Our major problem lies with irrational fear. We can become so fearful that we end up debilitated and unable the handle the business of life. We can be so afraid that we are unable to make decisions, even venture outside the home. A person with this condition can easily turn to drugs to make themselves feel better. Often, binge drinking by adolescents is nothing more than a cover for their fear of the crowd, their fear of rejection....

Fear, for a believer, is increased when we take seriously the Lord's instruction to preach the message of the kingdom. Communicating the gospel can be a dangerous activity. Certainly, Jesus wasn't immune from trouble, and his disciples can expect similar treatment.

Jesus sought to overcome the disciples' fear of gospelling by teaching three powerful truths:

i] The sovereignty of God in evangelism. God will see to it that the message of salvation is never far from the seeker after truth. Jesus is not dependent on us, rather we on him. We therefore don't need to panic about gospelling, get into programming, selling techniques, group dynamics.... to communicate the gospel. We can naturally communicate the truth in line with our circumstances and so minimize community reaction.

ii] The fear of God in evangelism. We can better deal with evangelistic confrontations when we remind ourselves of all that we possess in Christ. We would be nothing without him and are everything with him. If we are to fear anyone, better to fear Him.

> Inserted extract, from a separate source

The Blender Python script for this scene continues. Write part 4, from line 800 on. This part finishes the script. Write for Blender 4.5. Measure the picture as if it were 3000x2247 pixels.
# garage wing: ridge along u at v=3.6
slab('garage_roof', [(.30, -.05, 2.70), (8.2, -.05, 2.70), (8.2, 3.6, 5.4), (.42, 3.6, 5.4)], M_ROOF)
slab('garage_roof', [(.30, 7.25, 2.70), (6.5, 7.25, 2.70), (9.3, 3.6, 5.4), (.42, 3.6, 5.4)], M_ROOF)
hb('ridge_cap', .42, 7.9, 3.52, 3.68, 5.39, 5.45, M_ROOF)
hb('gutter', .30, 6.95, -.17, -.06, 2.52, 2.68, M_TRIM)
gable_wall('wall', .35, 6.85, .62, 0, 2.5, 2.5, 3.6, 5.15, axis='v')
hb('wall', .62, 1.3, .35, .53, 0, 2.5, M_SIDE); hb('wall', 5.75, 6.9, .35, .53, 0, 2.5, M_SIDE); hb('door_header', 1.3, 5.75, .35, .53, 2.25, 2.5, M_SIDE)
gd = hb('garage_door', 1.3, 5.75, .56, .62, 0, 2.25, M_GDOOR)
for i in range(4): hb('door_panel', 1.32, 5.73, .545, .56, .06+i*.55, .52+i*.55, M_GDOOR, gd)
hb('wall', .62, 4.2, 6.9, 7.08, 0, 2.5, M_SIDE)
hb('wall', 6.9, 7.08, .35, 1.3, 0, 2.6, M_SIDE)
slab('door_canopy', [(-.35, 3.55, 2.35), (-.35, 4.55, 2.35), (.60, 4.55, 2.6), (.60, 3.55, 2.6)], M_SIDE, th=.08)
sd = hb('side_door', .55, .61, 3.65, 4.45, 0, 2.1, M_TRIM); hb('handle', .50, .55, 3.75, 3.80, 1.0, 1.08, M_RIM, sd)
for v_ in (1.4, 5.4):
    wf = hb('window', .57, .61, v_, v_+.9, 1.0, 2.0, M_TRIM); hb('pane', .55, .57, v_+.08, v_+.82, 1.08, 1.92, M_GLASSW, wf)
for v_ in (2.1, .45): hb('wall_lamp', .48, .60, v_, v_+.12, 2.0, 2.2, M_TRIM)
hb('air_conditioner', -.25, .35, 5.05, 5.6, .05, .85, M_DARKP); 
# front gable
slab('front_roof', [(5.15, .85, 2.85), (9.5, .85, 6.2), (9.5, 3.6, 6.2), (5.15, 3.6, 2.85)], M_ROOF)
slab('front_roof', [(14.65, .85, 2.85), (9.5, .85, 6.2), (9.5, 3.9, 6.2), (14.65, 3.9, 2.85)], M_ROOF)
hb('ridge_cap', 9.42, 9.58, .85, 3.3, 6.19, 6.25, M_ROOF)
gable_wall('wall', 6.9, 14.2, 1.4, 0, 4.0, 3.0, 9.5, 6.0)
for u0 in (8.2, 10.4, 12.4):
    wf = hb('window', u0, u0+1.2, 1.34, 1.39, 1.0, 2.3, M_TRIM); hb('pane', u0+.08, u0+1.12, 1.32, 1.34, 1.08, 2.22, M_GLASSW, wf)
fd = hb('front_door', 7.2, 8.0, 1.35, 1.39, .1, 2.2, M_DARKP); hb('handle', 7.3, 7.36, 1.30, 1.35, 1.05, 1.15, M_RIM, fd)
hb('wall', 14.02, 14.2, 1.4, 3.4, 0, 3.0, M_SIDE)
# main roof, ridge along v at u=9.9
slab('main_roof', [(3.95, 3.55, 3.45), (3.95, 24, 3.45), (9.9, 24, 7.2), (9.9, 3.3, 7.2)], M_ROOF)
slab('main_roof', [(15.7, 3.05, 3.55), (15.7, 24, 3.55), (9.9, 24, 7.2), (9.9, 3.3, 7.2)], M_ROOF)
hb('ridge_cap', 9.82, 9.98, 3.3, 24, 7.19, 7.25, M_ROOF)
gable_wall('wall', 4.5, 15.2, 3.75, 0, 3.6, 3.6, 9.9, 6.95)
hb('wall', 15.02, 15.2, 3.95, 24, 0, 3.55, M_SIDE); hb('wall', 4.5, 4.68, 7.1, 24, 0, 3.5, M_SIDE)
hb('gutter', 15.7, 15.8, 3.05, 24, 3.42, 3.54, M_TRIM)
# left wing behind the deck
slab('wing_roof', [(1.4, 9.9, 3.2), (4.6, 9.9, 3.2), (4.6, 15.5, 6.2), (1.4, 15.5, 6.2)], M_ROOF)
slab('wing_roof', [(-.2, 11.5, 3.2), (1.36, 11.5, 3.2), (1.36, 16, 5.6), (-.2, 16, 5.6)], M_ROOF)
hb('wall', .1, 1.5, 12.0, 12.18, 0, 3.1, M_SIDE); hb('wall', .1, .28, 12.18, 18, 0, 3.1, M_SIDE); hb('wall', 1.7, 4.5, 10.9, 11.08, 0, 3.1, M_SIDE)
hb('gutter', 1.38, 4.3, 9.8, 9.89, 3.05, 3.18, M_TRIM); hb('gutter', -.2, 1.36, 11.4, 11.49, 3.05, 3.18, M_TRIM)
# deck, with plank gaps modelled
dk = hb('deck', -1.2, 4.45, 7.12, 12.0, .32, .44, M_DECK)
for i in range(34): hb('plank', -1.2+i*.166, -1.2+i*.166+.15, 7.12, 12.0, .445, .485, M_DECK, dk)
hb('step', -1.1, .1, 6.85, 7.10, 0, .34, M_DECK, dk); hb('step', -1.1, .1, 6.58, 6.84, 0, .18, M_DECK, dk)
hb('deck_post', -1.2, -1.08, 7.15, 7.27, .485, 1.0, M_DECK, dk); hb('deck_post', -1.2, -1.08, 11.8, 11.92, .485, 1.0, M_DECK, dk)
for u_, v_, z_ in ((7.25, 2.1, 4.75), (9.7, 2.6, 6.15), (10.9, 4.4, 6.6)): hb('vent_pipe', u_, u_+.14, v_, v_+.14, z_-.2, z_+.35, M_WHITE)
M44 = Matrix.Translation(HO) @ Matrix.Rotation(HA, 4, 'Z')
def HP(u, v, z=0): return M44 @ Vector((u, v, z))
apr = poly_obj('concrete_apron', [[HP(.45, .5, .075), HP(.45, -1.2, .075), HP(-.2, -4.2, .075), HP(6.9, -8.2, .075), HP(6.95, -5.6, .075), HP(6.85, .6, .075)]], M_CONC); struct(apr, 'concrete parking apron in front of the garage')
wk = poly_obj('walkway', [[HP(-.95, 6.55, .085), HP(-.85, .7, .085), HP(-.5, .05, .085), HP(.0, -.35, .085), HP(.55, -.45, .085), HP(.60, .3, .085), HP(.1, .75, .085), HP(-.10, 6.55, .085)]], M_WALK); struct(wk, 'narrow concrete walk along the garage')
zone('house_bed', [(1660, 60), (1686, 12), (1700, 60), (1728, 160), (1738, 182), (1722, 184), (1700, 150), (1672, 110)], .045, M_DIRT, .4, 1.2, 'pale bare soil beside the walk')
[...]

iii] The care of God in evangelism. When we remind ourselves of our Lord's constant care, his constant participation in our lives, in good times and bad, we are better able to stand up for him. If we are getting a bit of flak because of our faith, it is very encouraging to know that Jesus is totally with us through all the circumstances of life.

So, stop feeling anxious!


1. Consider the nature of fear and how it affects the work of evangelism.

2. Apply the three truths Jesus gives us to overcome fear.